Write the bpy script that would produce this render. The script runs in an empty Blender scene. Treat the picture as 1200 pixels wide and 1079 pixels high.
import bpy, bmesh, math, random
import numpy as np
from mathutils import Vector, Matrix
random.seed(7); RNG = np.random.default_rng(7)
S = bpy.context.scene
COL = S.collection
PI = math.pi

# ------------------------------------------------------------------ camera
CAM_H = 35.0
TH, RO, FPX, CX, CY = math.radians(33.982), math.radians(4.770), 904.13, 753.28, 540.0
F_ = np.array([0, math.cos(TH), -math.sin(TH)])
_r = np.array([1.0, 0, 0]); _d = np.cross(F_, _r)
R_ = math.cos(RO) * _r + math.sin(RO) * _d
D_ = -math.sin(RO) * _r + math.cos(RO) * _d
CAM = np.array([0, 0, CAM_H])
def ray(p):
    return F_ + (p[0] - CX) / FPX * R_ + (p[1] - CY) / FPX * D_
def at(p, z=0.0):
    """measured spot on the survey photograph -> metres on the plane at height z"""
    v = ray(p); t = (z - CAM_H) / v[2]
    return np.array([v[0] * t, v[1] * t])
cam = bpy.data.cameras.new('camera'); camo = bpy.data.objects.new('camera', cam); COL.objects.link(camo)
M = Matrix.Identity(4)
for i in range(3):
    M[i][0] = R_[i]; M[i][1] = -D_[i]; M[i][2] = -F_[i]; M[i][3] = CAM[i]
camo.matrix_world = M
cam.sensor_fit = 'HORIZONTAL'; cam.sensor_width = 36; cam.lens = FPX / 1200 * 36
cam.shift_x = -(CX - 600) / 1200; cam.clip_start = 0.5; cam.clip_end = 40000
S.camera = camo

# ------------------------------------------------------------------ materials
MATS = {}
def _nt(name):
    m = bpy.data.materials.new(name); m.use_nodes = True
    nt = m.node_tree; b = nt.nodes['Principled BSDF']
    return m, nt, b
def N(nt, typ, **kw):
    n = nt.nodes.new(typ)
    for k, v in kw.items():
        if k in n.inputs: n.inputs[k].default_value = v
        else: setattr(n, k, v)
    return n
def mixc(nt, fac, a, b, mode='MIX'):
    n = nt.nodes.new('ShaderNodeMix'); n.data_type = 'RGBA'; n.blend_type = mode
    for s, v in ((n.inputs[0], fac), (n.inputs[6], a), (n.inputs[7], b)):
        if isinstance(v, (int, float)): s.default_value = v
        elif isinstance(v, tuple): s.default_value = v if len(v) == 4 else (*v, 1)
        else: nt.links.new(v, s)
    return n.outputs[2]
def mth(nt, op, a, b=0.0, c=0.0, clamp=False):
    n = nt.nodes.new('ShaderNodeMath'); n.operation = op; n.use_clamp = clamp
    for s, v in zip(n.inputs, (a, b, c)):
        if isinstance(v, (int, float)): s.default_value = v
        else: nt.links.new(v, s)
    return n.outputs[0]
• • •
[DESCRIPTION OF THE TASK]
Print, unaltered, every line from the beginning of the material down to the line with "PI = math.pi".

[TASK SOLUTION]
Write the bpy script that would produce this render. The script runs in an empty Blender scene. Treat the picture as 1200 pixels wide and 1079 pixels high.
import bpy, bmesh, math, random
import numpy as np
from mathutils import Vector, Matrix
random.seed(7); RNG = np.random.default_rng(7)
S = bpy.context.scene
COL = S.collection
PI = math.pi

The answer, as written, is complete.